Certes, le succès des sites de rencontres semble avoir eu raison du tabou qui pesait sur la discussion « virtuelle », tenace depuis le Minitel rose. « Il y a même une certaine fierté, maintenant, à dire que l’on a rencontré son mari ou sa femme sur Internet » , soutient Emeline Prioult. Banalisée ou branchée pour certains, la rencontre via Internet n’est pas assumée de la même manière par tout le monde et partout. Question de génération aussi. À l’aise devant leurs amis sur les circonstances de leur rencontre, Dimitri et Fanny n’en ont pas touché mot à leurs parents, de peur qu’ils n’assimilent ces sites à d’autres « peu fréquentables » . D’où l’énergie que dépensent certaines sociétés pour montrer patte blanche, affichant décence de rigueur, vulgarité bannie et armée de salariés chargés de scruter chaque photo et de filtrer chaque message avant diffusion.

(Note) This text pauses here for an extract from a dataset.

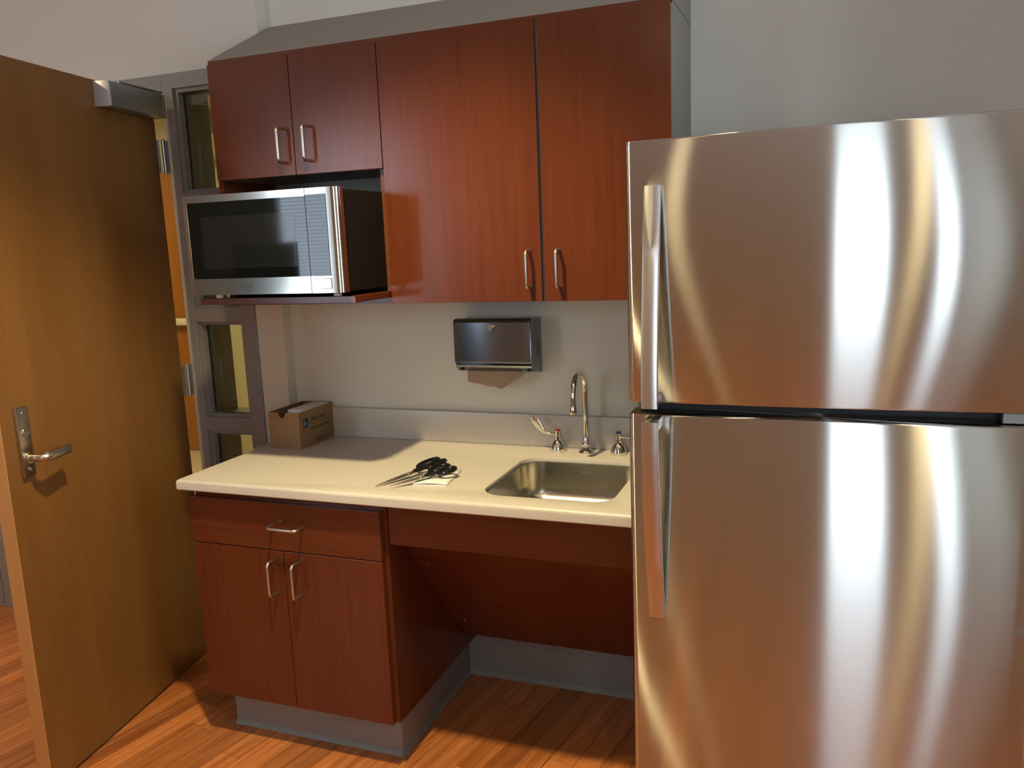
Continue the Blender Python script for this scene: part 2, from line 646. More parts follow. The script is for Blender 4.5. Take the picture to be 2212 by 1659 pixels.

« Une des clefs du succès de Meetic, et l’une de ses valeurs fondamentales, est la sécurité. C’est ce qui a vraiment donné confiance aux femmes », affirme Emeline Prioult. Sans expliquer pour autant comment s’opère le tri, et selon quels critères. Comme à l’entrée des discothèques ? Et à quel moment ladite « sécurité » vire-t-elle au contrôle ?
L’absence de spontanéité, de convivialité et d’intimité aurait éloigné certains, repartis vers les agences matrimoniales traditionnelles. Qu’à cela ne tienne, les sites de rencontre rivalisent d’inventivité pour appâter le client : dernière trouvaille, hautement lucrative, des offres de coaching , soit d’accompagnement personnalisé, pour celui qui peine à draguer tout seul ou à se diriger dans la jungle virtuelle. Devenue phénomène, la rencontre en ligne représente visiblement une solution pour certains. « Mais si de nombreux couples se créent de cette manière, le Net en défait aussi beaucoup », prévient Pascal Lardellier. Les sites de rencontres sont aussi un haut lieu de mensonge. Ni vu ni connu, derrière son écran. Mais ça, ce n’est pas (encore) un argument de vente.